Niger President Mohamed Bazoum says he is a “hostage” and has called on the United States to rescue his country after its democratically elected government was ousted in a coup last week.
If the military takeover in the impoverished West African state succeeds, “it will have devastating consequences for our country, our region and the entire world,” he wrote in an op-ed for The Washington Post on Thursday evening.
President Joe Biden issued his own statement the same day, saying Niger was “facing a grave challenge to its democracy” and calling for Bazoum to be released.
But the military junta that seized control of the country has shown no sign of backing down, despite a threat of intervention from its neighbors.
Niger, a vast and arid nation twice the size of Texas in Africa’s Sahel region, has one of the lowest gross domestic products per capita in the world. There was some cause for optimism in 2021, when Bazoum was elected in the country’s first democratic transfer of power. And it has become an anchor for Western-backed counterterrorism efforts in the volatile region.
However, the military takeover last week marks the seventh coup in West and Central Africa in three years, a democratic backsliding that worries many African and Western governments.
In his op-ed, Bazoum called the coup a "cynical effort to undermine the remarkable progress Niger has made under democracy."
"Niger stands as the last bastion of respect for human rights amid the authoritarian movements that have overtaken some of our neighbors," he said. "While this coup attempt is a tragedy for Nigeriens, its success would have devastating consequences far beyond our borders."
Bazoum warned that his country could become a client of the Russian mercenary Wagner Group, which has established an influential presence in some nearby countries.

"I call on the U.S. government and the entire international community to help us restore our constitutional order," he said. "Fighting for our shared values, including democratic pluralism and respect for the rule of law, is the only way to make sustainable progress against poverty and terrorism.

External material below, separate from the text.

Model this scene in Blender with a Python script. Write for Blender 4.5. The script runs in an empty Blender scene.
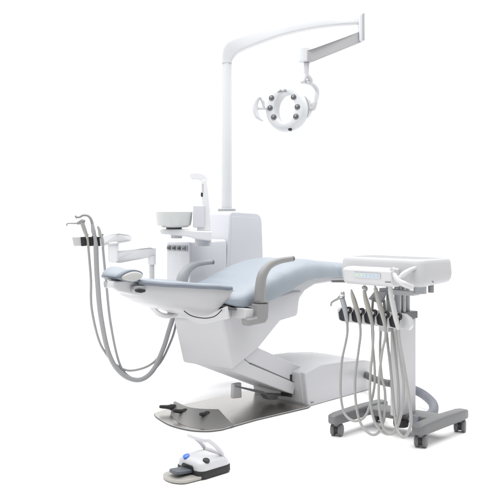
import bpy, bmesh, math
from mathutils import Vector, Matrix

# ------------------------------------------------------------------ frame of the place
# Everything is built in one ground frame laid along the dental chair:
#   s = from headrest to foot end, v = across the chair towards the viewer's side, z = up (metres)
F, HOR, DIST, EYE = 765.0, 218.0, 4.5, 1.07
ANG = math.radians(44)
U = (math.cos(ANG), math.sin(ANG)); V = (math.sin(ANG), -math.cos(ANG)); O = (-.335, -.45)
sc = bpy.context.scene
COL = sc.collection


def world(s, v, z=0):
    return Vector((O[0] + s*U[0] + v*V[0], O[1] + s*U[1] + v*V[1], z))


def w2s(p):
    x, y = p[0]-O[0], p[1]-O[1]
    return Vector((x*U[0]+y*U[1], x*V[0]+y*V[1], p[2]))


# surveying: a sighted direction met with a known vertical or level plane gives a real point
def on_v(px, py, v):
    k = (px-250)/F
    s = (k*(DIST+O[1]+v*V[1])-O[0]-v*V[0])/(U[0]-k*U[1])
    d = DIST+O[1]+s*U[1]+v*V[1]
    return Vector((s, v, EYE-(py-HOR)*d/F))


def on_s(px, py, s):
    k = (px-250)/F
    v = (k*(DIST+O[1]+s*U[1])-O[0]-s*U[0])/(V[0]-k*V[1])
    d = DIST+O[1]+s*U[1]+v*V[1]
    return Vector((s, v, EYE-(py-HOR)*d/F))


def on_z(px, py, z):
    d = F*(EYE-z)/(py-HOR)
    return w2s(((px-250)/F*d, d-DIST, z))


def at_d(px, py, d):
    return w2s(((px-250)/F*d, d-DIST, EYE-(py-HOR)*d/F))


# ------------------------------------------------------------------ materials
def mat(name, col, rough=.4, metal=0., noise=0., nscale=40., bump=0., bscale=300., coat=0., ani=None, alpha=None, spec=.5, rvar=.06):
    m = bpy.data.materials.new(name); m.use_nodes = True
    nt = m.node_tree; b = nt.nodes['Principled BSDF']
    b.inputs['Base Color'].default_value = (*col, 1)
    b.inputs['Roughness'].default_value = rough
    b.inputs['Metallic'].default_value = metal
    b.inputs['Coat Weight'].default_value = coat
    b.inputs['Coat Roughness'].default_value = .12
    b.inputs['Specular IOR Level'].default_value = spec
    tc = nt.nodes.new('ShaderNodeTexCoord')
    n = nt.nodes.new('ShaderNodeTexNoise'); n.inputs['Scale'].default_value = nscale; n.inputs['Detail'].default_value = 4
    nt.links.new(tc.outputs['Object'], n.inputs['Vector'])
    if ani:
        mp = nt.nodes.new('ShaderNodeMapping'); mp.inputs['Scale'].default_value = ani
        nt.links.new(tc.outputs['Object'], mp.inputs['Vector']); nt.links.new(mp.outputs['Vector'], n.inputs['Vector'])
    mr = nt.nodes.new('ShaderNodeMapRange')
    mr.inputs['To Min'].default_value = max(.02, rough-rvar); mr.inputs['To Max'].default_value = rough+rvar
    nt.links.new(n.outputs['Fac'], mr.inputs['Value']); nt.links.new(mr.outputs['Result'], b.inputs['Roughness'])
    if noise:
        mx = nt.nodes.new('ShaderNodeMix'); mx.data_type = 'RGBA'
        mx.inputs['A'].default_value = (*[c*(1-noise) for c in col], 1)
        mx.inputs['B'].default_value = (*[min(1, c*(1+noise)) for c in col], 1)
        nt.links.new(n.outputs['Fac'], mx.inputs['Factor']); nt.links.new(mx.outputs['Result'], b.inputs['Base Color'])
    if bump:
        n2 = nt.nodes.new('ShaderNodeTexNoise'); n2.inputs['Scale'].default_value = bscale; n2.inputs['Detail'].default_value = 3
        nt.links.new(tc.outputs['Object'], n2.inputs['Vector'])
        bp = nt.nodes.new('ShaderNodeBump'); bp.inputs['Strength'].default_value = bump; bp.inputs['Distance'].default_value = .002
        nt.links.new(n2.outputs['Fac'], bp.inputs['Height']); nt.links.new(bp.outputs['Normal'], b.inputs['Normal'])
    if alpha is not None:
        b.inputs['Transmission Weight'].default_value = alpha
    return m


LAMPW = mat('lamp_white_paint', (.585, .598, .62), .34, noise=.012, nscale=5, coat=.15)
BRIGHTW = mat('bright_white_plastic', (.70, .705, .725), .34, noise=.012, nscale=5, coat=.1)
UNITW = mat('cool_white_plastic', (.60, .607, .645), .36, noise=.012, nscale=5, coat=.1)
WHITE = mat('white_plastic', (.555, .557, .572), .34, noise=.012, nscale=5, coat=.15)
BODY = mat('pale_grey_plastic', (.515, .517, .54), .38, noise=.015, nscale=4)
CREAM = mat('cream_plastic', (.50, .50, .505), .36, noise=.012, nscale=5)
VINYL = mat('pale_blue_vinyl', (.262, .297, .338), .42, noise=.025, nscale=6, bump=.22, bscale=260)
VINYL_EDGE = mat('grey_blue_vinyl', (.152, .173, .208), .48, noise=.03, nscale=8, bump=.12, bscale=420)
ARM_GREY = mat('warm_grey_plastic', (.232, .233, .234), .42, noise=.03, nscale=12, bump=.04)
ARM_PALE = mat('cool_grey_plastic', (.33, .342, .362), .42, noise=.03, nscale=12, bump=.04)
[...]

The Nigerien people will never forget your support at this pivotal moment in our history."
On Thursday, the State Department said it would help evacuate private American citizens in Niger. They will be offered seats on a commercial flight chartered by the department that, if all goes to plan, will leave the Nigerien capital, Niamey, on Friday afternoon, senior officials said on the condition of anonymity.
There had already been a reduction in U.S. government personnel. Roughly 1,110 U.S. troops had been helping build up Niger’s special forces to combat Boko Haram, the Islamic State terrorist group and groups linked to Al Qaeda. France, a former colonial power that ruled the country until 1960, has about 1,500 troops on the ground.
Although France, Germany and the European Union have called the takeover by the military officers a coup, the Biden administration so far has refrained from using the word, something that would mean the suspension of all U.S. economic and military assistance.
France, as well as other nations including the 15-nation Economic Community of West African States, or ECOWAS, have already imposed sanctions.

Envoys for the ECOWAS regional bloc arrived Thursday for talks, having set Niger’s mutinous soldiers a Sunday deadline to release and reinstate Bazoum or face potential force.
The military uprising has been characterized by the same anti-French sentiment of coups in other neighboring former French colonies.
And Thursday, a representative of the military junta now controlling Niger said the country was canceling a raft of military cooperation agreements with Paris. It has also suspended broadcasts of French state-funded international news outlets.
In an announcement on state television, the junta also said it was firing some of the previous government’s key ambassadors, including to the U.S.
Despite African and Western pressure, junta leader Abdourahmane Tiani, the former head of Niger’s presidential guard, has said he will not back down. He has cited insecurity as his main justification, even though data shows militant attacks have been decreasing.